FAQs related to general security options, rights and obligations of lenders and other formalities typically found in ship finance transactions over Malta flagged vessels.

What security options does Maltese shipping law provide?

The Merchant Shipping Act (Chapter 234 of the Laws of Malta) maintains that a debt or other obligation may be secured either by agreement or by operation of law and provides for three forms of security:

  1. General Hypothecs;
  2. Special Privileges; and
  3. Mortgages.
What is the main security used in ship finance transactions involving Malta flagged vessels?

The ship mortgage and collateral deed of covenants are the principal forms of security granted over a Malta flagged vessel to secure any debt or other obligation. The registered mortgage is considered an executive title and therefore immediately enforceable upon tendering notice of default and for this reason is considered the most attractive security available to a lender.
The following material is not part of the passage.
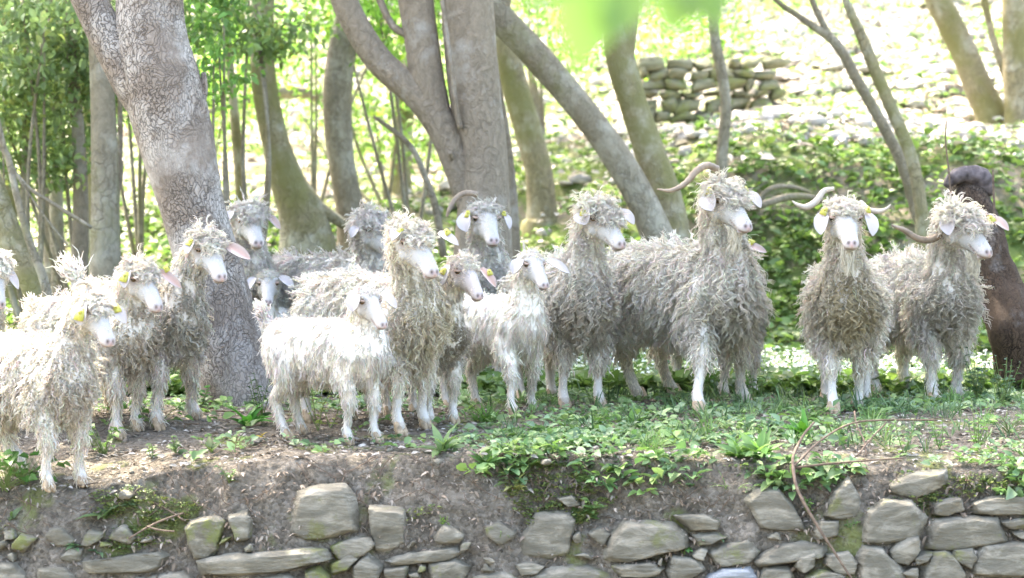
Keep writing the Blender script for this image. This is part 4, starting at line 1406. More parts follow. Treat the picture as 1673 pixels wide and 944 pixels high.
    # beard
    if spec.get('beard'):
        FG = Geo()
        n = 260
        bl_ = spec['beard']
        x0 = r.uniform(.10, .165, n)
        pt = np.array([H(x, y, z) for x, y, z in zip(x0, r.normal(size=n) * .011, np.full(n, -.052) + (x0 - .13) * .15)])
        t = np.linspace(0, 1, 9)[None, :, None]
        Ls = (bl_ * r.uniform(.45, 1.05, n))[:, None, None]
        sid = r.normal(size=(n, 1, 3)) * [.012, .012, 0]
        cen = pt.mean(0)
        pathb = pt[:, None] + np.array([0, 0, -1.]) * Ls * t + (cen - pt)[:, None] * [1, 1, 0] * t * .5 + sid * t ** 2 + hx_ * .012 * np.sin(t * 3)
        pathb = pathb + .0035 * np.sin(t * 9 + r.uniform(0, 6.28, (n, 1, 1))) * np.array([1, .5, 0])
        rb = (.0026 * r.uniform(.6, 1.3, n))[:, None] * (1 - .75 * np.linspace(0, 1, 9)[None])
        Vf, Ff = tubes(pathb, rb, 3)
        FG.add(Vf, Ff, np.repeat(np.clip(np.array([.80, .76, .64]) * r.uniform(.9, 1.08, (n, 1)), 0, .86), 27, 0))
        FG.obj('beard', WOOL, root)
    return root


PALE, BROWN = HORNPALE, HORN
Y = lambda t, x, z: (t, x, z)
GOATS = [
    dict(label='white goat cut off by the left edge, only its face and shoulder showing', s=0.9, hs=.95, yaw=35, hyaw=25, pitch=42, d=9.4, hd=9.2, brow=(-10, 428), feet=((-75, 705), (-30, 700)), ears=[None, ((12, 440), (30, 472), 14, 'w', 0, (.15, .2, 8))], dirtk=.1),
    dict(label='front left young goat with a small curved horn and big yellow tags in both ears', s=0.8, hs=.84, yaw=48, hyaw=38, pitch=38, d=8.32, hd=8.15, brow=(160, 492), feet=((76, 802), (131, 793)), ears=[((140, 490), (133, 531), 30, 'w', 0, (.62, -.05, 18)), ((186, 500), (206, 528), 20, 'w', 0, (.35, -.1, 13))],
         horns=[dict(mat=PALE, pts=[(152, 472, 9, .02), (140, 462, 9, .0), (127, 464, 8, -.01), (118, 474, 6, -.01), (116, 486, 3, 0)])], dirtk=.32, dirt=(.50, .43, .30), legwool=1.0, dz=.42, curl=.9, hind=((48, 768), None)),
    dict(label='shaggy goat behind the tagged young goat, dirty chest, one ear held out', s=0.8, hs=.88, yaw=55, hyaw=38, pitch=36, d=8.95, hd=8.85, brow=(238, 440), feet=((192, 718), (222, 704)), ears=[((213, 440), (204, 470), 22, 'w', 0, (.5, 0, 15)), ((265, 440), (296, 470), 15, 'd', .03, (.2, -.5, 9))], dirtk=.62, dirt=(.48, .39, .24), legwool=.9, curl=1.0),
    dict(label='curly goat standing against the leaning trunk with one brown-lined ear stretched out', tail=1.0, s=0.85, hs=.90, yaw=52, hyaw=30, pitch=34, d=9.15, hd=9.15, brow=(345, 392), feet=((255, 703), (316, 684)), ears=[((318, 392), (306, 414), 19, 'w', 0, (.35, 0, 11)), ((370, 400), (409, 423), 19, 'p', .0)], dirtk=.5, dirt=(.42, .38, .27), legwool=1.0, curl=1.0),
    dict(label='white-faced goat looking out from behind the leaning trunk, tallest at the left', s=0.95, hs=.98, yaw=20, hyaw=22, pitch=30, d=10.75, hd=10.5, brow=(410, 345), feet=((390, 640), (428, 636)), ears=[((384, 342), (376, 358), 15, 'w'), ((440, 350), (458, 374), 13, 'p')], dirtk=.25, top=1.2, tone=(.74, .72, .69)),
    dict(label='small kid with drooping ears low behind the leaning trunk', s=0.6, hs=.74, yaw=-30, hyaw=6, pitch=32, d=10.35, hd=10.15, brow=(438, 452), feet=((425, 640), (450, 640)), ears=[((416, 453), (402, 478), 17, 'w'), ((459, 450), (480, 470), 15, 'w')], dirtk=.2, curl=.6, top=.5, wool=.04, fringe=.02),
    dict(label='small clean white kid with smooth ears, standing side-on in front of the herd', tail=.6, s=0.69, hs=.70, yaw=56, hyaw=38, pitch=34, d=8.72, hd=8.6, brow=(607, 480), feet=((566, 726), (614, 723)), hind=((468, 718), (493, 708)), ears=[((585, 480), (576, 509), 24, 'w'), ((629, 476), (648, 503), 15, 'w')], dirtk=.06, curl=.45, top=.42, wool=.046, fringe=.02, legwool=.8, tone=(.72, .705, .67)),
    dict(label='curly-headed goat behind the herd with its face turned to the right', s=0.95, hs=.98, yaw=60, hyaw=52, pitch=36, d=10.5, hd=10.25, brow=(618, 360), feet=((590, 640), (625, 640)), ears=[((583, 372), (574, 388), 15, 'w', .02), None], dirtk=.25, top=1.3, tone=(.72, .70, .67)),
    dict(label='tall goat with long yellowish neck ringlets and a bright sunlit topknot', s=0.9, hs=.96, yaw=46, hyaw=36, pitch=34, d=8.95, hd=8.85, brow=(682, 378), feet=((650, 716), (690, 700)), ears=[((658, 372), (641, 392), 20, 'w', 0, (.3, -.3, 9)), ((728, 378), (749, 400), 15, 'w', .0, (.35, -.35, 10))], dirtk=.6, dirt=(.60, .52, .30), dz=.52, dh=.25, curl=1.1, wool=.07, legwool=.15),
    dict(label='short goat with reddish eye patch and muddy grey-brown neck', s=0.72, hs=.78, yaw=28, hyaw=30, pitch=34, d=9.2, hd=9.1, brow=(765, 430), feet=((702, 696), (740, 692)), ears=[((731, 432), (722, 466), 16, 'w', 0, (.4, .1, 10)), ((790, 440), (810, 469), 15, 'd', .0, (.4, -.3, 9))], dirtk=.80, dirt=(.36, .30, .20), eyepatch=.95, face=(.80, .74, .71), curl=.8, legwool=.8, top=.8, wool=.045, fringe=.03),
    dict(label='goat with one arched brown horn standing behind in front of the big brown trunk', s=0.95, hs=.98, yaw=5, hyaw=14, pitch=28, d=10.6, hd=10.25, brow=(796, 342), feet=((775, 640), (815, 640)), ears=[((755, 348), (763, 378), 26, 'w', 0, (.2, -.3, 10)), ((828, 350), (833, 374), 12, 'w', 0, (.1, .3, 8))],
         horns=[dict(mat=BROWN, pts=[(780, 318, 13, .04), (762, 315, 13, .03), (745, 324, 12, .02), (735, 340, 10, .0), (730, 354, 6, 0)])], dirtk=.3, fringe=.01, top=.8, tone=(.76, .74, .70)),
    dict(label='white young goat with a tiny horn stub and ears held wide', s=0.73, hs=.72, yaw=42, hyaw=26, pitch=32, d=9.28, hd=9.1, brow=(875, 420), feet=((836, 684), (868, 672)), ears=[((852, 424), (838, 447), 21, 'w'), ((898, 424), (930, 446), 14, 'w')],
         horns=[dict(mat=PALE, pts=[(857, 412, 8, .02), (856, 403, 6, .02), (855, 394, 3, .02)])], dirtk=.16, curl=.5, top=.4, wool=.046, fringe=.015, legwool=.7),
    dict(label='large goat with curls over its eyes and muddy ringlets, hornless', s=0.93, hs=.96, yaw=22, hyaw=34, pitch=32, d=9.55, hd=9.3, brow=(988, 340), feet=((920, 668), (978, 668)), ears=[((950, 344), (957, 367), 30, 'w', 0, (.25, -.1, 12)), ((1019, 342), (1036, 366), 17, 'w', 0)], dirtk=.72, dirt=(.40, .33, .20), dz=.33, dh=.2, curl=1.2, wool=.07, legwool=.1, top=1.3, fringe=.065, tone=(.80, .775, .72)),
    dict(label='tallest goat with a long horn sweeping left and a bushy topknot', s=1.02, hs=1.0, yaw=38, hyaw=30, pitch=30, d=9.35, hd=9.15, brow=(1192, 310), feet=((1138, 680), (1214, 658)), hind=((1042, 655), (1100, 640)), ears=[((1152, 318), (1164, 344), 30, 'w', 0, (.0, -.25, 11)), ((1226, 312), (1243, 339), 18, 'w', .0, (-.05, .1, 9))],
         horns=[dict(mat=BROWN, pts=[(1172, 276, 15, .03), (1155, 270, 16, .0), (1138, 279, 16, -.02), (1120, 299, 13, -.04), (1097, 311, 10, -.06), (1073, 309, 3, -.07)])], beard=.10, dirtk=.62, dirt=(.44, .39, .26), curl=1.2, wool=.07, legwool=.15, top=1.25, fringe=.06, dz=.36, tone=(.80, .775, .72)),
    dict(label='goat hidden behind the tallest one, only an ear and legs showing', s=0.8, hs=.85, yaw=25, hyaw=25, pitch=32, d=10.1, hd=9.95, brow=(1190, 400), feet=((1182, 622), (1232, 622)), ears=[None, ((1226, 399), (1252, 412), 13, 'p', .0, (.2, -.5, 9))], dirtk=.3),
    dict(label='goat facing straight ahead with two short outturned horns and a white beard', s=0.92, hs=.98, yaw=-8, hyaw=2, pitch=27, d=9.35, hd=9.15, brow=(1382, 340), feet=((1362, 678), (1400, 672)), ears=[((1343, 344), (1341, 383), 25, 'w', 0, (.08, -.1, 12)), ((1418, 346), (1426, 385), 24, 'w', 0, (-.02, .0, 10))],
         horns=[dict(mat=PALE, pts=[(1362, 308, 9, .04), (1346, 312, 12, .03), (1334, 328, 15, .01), (1318, 338, 14, -.01), (1304, 335, 9, -.02), (1294, 328, 3, -.02)]), dict(mat=PALE, pts=[(1405, 330, 12, .04), (1420, 343, 13, .01), (1437, 345, 11, -.01), (1448, 341, 7, -.02), (1455, 334, 3, -.02)])],
         beard=.11, dirtk=.80, dirt=(.46, .38, .21), dz=.47, dh=.2, curl=1.25, wool=.07, legwool=.15, top=.75, fringe=.04),
    dict(label='rightmost goat with a mop of curls and a low horn pointing left', s=0.95, hs=1.04, yaw=18, hyaw=34, pitch=32, d=9.55, hd=9.3, brow=(1580, 350), feet=((1524, 662), (1562, 650)), ears=[((1547, 352), (1551, 384), 26, 'w', 0), ((1630, 355), (1648, 376), 16, 'p', .0, (.15, .35, 12))],
         horns=[dict(mat=BROWN, pts=[(1536, 384, 16, .0), (1518, 392, 15, -.02), (1498, 389, 14, -.04), (1477, 376, 12, -.06), (1457, 368, 5, -.07)])], beard=.09, dirtk=.6, dirt=(.42, .37, .25), curl=1.2, wool=.07, legwool=.7, top=1.45, fringe=.06, tone=(.79, .765, .71)),
]
for i, g in enumerate(GOATS):
    g['seed'] = 500 + i
    goat(g)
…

Additional security that may form part of the security package would include share pledges, account pledges, personal or corporate guarantees and assignments of earnings, insurances and requisition compensation.

What are the main formalities for the constitution of the Maltese ship mortgage?

Formalities would include the drafting and registration of the ship mortgage before the Registrar of Ships. The mortgage is to be drawn up in the English language and within the statutory form prescribed by law and recognised by the Malta Ship Registry.

How is the ranking of mortgagees determined?

Ranking is determined according to the time and date of registration of the mortgage instrument at the Malta Ship Registry, which is confirmed by the Registrar of Ships upon the delivery of instructions to register the mortgage.

Is information at the Maltese Ship Registry available to the public?

The Ship Registry is a public registry and freely accessible to the general public. The Ship Registry is not however a remotely accessible registry and therefore information may only be obtained through physical searches conducted at the offices of the Merchant Shipping Directorate within Transport Malta or through ordering a Transcript of Register of the particular vessel.

Does the deed of covenants need to be registered?

A deed of covenants collateral to a mortgage, whether governed by Maltese law or non-Maltese law, is not registrable. The Ship Registry does however accept the registration of an irrevocable power of attorney granted in favour of a mortgagee which is usually contained as an annex to the deed of covenants.

The benefit of registration of the irrevocable power of attorney is that it can allow for swifter enforcement in cases of default.

What are the benefits of a Maltese ship mortgage towards financiers?

There are several benefits to a Maltese ship mortgage, principal amongst which is that a mortgage is deemed to be an executive title at law, rendering the mortgage immediately enforceable without the need for any judicial proceedings. Other benefits would include the power of the mortgagee to prohibit the creation of any further mortgages, as well as to prohibit the transfer of ownership or the deletion of the vessel without the prior written consent of the mortgagee.

What are the instances in which a registered mortgage would need to be amended?

With some exceptions, there are two instances in which a registered mortgage would need to be amended in the interests of the lender:

  • where there is an increase in the amount of capital secured by the registered mortgage, which would not include any agreement to amend the rates of interest payable or the modalities for the calculation of interest; and
  • where the mortgage is to extend to secure any other obligation of the mortgage whether as principal debtor or as surety for any other person, in favour of the mortgagee.

Registration of an amendment mortgage for any other reason is optional.

What are the rights of the mortgagee under the registered mortgage and collateral deed of covenants?

Upon giving notice of default, the mortgagee is granted several avenues to enforce its claims, which would include the rights of the mortgagee to:

  • take possession of the mortgaged vessel;
  • seek the private sale of the mortgaged vessel;
  • demand a judicial sale by auction of the vessel in Malta; and
  • request the court to approve a private sale of the vessel.